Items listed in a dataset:
┄┄┄┄┄┄┄┄┄┄┄┄┄┄┄┄┄┄┄┄

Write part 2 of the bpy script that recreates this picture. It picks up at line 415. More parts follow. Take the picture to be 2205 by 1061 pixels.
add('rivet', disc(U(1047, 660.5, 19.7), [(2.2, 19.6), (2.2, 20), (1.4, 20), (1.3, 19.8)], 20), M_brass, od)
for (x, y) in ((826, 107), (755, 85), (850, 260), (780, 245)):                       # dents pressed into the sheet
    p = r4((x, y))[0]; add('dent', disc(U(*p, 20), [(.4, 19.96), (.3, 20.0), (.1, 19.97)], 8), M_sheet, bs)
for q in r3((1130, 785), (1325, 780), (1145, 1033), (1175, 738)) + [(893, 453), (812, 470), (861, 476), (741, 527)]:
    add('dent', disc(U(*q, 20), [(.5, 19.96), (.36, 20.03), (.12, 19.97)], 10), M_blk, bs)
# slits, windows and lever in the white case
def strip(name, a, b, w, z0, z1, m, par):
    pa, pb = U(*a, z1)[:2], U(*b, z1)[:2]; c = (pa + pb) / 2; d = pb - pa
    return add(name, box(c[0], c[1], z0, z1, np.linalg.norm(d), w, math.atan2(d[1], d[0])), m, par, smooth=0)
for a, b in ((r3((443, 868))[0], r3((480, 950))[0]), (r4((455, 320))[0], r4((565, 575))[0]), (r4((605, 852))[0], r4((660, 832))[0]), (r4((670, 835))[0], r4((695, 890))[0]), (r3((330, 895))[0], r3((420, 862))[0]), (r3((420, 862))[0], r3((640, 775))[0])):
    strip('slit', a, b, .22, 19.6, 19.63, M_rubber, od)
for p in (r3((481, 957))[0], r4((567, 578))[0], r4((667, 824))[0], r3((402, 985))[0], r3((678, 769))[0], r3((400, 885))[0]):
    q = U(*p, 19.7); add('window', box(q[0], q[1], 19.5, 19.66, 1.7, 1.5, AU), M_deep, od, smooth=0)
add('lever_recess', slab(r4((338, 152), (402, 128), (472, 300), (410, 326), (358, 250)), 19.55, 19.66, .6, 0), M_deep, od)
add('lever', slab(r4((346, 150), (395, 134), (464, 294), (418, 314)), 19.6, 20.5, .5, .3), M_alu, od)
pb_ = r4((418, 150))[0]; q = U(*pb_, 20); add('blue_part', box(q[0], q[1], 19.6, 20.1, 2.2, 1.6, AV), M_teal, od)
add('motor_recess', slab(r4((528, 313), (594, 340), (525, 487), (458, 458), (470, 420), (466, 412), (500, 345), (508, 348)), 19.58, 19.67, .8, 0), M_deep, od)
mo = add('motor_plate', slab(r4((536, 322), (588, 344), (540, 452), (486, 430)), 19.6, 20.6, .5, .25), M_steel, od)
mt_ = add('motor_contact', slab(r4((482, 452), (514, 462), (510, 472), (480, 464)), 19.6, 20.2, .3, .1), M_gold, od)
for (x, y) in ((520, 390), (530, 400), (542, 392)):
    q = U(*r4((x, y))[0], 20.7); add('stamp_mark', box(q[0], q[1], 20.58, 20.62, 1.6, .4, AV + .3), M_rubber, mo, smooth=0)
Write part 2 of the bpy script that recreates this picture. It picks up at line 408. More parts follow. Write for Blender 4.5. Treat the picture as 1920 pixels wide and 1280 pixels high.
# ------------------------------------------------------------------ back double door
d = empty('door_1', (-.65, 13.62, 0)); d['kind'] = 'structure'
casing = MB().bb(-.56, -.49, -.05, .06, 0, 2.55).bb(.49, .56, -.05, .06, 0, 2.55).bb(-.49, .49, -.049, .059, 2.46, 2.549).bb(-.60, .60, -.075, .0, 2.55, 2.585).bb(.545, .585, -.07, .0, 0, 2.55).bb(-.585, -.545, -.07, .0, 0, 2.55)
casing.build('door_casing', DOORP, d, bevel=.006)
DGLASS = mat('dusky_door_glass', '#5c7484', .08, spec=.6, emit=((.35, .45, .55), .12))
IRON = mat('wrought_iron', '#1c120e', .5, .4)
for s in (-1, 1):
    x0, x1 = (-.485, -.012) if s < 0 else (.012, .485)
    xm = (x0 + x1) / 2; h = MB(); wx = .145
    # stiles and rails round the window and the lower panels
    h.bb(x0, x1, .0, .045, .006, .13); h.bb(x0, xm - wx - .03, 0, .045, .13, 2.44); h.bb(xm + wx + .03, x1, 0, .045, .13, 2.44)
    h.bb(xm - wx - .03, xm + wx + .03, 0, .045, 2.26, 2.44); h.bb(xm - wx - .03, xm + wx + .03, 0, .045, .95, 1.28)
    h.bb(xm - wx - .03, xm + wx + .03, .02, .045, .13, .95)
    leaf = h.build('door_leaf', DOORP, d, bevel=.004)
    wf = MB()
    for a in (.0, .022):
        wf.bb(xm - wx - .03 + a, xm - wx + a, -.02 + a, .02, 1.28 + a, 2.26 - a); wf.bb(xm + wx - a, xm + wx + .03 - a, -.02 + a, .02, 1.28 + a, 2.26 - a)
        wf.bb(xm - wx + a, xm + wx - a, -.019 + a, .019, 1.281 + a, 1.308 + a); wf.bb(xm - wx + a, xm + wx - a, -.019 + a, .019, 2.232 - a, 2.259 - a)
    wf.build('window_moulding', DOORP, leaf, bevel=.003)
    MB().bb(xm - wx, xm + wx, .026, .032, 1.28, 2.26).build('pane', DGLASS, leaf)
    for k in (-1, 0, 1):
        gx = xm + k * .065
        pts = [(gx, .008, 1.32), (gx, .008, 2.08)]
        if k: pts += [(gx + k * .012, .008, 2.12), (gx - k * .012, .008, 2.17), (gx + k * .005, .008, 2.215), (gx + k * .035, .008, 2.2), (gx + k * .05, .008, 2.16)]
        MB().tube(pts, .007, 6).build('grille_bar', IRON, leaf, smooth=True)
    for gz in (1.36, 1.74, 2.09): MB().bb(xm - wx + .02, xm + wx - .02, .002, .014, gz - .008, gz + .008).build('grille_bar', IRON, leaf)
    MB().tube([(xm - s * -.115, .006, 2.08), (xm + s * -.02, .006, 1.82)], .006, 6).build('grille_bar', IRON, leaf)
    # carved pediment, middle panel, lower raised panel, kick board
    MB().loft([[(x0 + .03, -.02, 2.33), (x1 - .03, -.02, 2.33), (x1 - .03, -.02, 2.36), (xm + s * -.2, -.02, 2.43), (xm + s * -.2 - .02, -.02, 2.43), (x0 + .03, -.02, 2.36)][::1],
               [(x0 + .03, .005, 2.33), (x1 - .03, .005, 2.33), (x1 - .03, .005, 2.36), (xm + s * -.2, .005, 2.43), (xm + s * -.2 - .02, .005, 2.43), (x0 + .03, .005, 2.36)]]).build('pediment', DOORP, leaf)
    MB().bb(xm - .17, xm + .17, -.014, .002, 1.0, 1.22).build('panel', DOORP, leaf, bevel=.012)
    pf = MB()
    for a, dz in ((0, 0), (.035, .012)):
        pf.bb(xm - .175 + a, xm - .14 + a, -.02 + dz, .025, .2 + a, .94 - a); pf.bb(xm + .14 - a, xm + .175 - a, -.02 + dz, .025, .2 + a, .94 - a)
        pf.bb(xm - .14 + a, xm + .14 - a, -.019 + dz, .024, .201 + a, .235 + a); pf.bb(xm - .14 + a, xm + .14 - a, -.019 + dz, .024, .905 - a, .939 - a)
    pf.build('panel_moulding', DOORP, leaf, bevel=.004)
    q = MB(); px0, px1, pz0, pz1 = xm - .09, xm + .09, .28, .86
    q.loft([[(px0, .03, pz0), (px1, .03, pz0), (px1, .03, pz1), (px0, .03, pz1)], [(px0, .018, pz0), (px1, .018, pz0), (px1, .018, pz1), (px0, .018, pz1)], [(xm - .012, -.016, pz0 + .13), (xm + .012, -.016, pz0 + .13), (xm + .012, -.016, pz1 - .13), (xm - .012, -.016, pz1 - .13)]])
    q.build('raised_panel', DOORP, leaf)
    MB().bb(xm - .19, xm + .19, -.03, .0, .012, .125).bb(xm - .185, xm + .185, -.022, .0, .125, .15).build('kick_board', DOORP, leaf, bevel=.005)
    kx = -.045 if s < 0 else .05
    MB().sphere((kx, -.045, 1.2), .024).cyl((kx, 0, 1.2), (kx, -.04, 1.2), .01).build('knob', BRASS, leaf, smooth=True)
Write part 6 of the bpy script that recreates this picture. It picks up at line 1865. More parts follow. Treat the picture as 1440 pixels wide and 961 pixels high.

┄┄┄┄┄┄┄┄┄┄┄┄┄┄┄┄┄┄┄┄

WORK INSTRUCTIONS → Which lines contain "pixels"? Show each of them.

ANSWER IN FULL →
Write part 2 of the bpy script that recreates this picture. It picks up at line 415. More parts follow. Take the picture to be 2205 by 1061 pixels.
Write part 2 of the bpy script that recreates this picture. It picks up at line 408. More parts follow. Write for Blender 4.5. Treat the picture as 1920 pixels wide and 1280 pixels high.
Write part 6 of the bpy script that recreates this picture. It picks up at line 1865. More parts follow. Treat the picture as 1440 pixels wide and 961 pixels high.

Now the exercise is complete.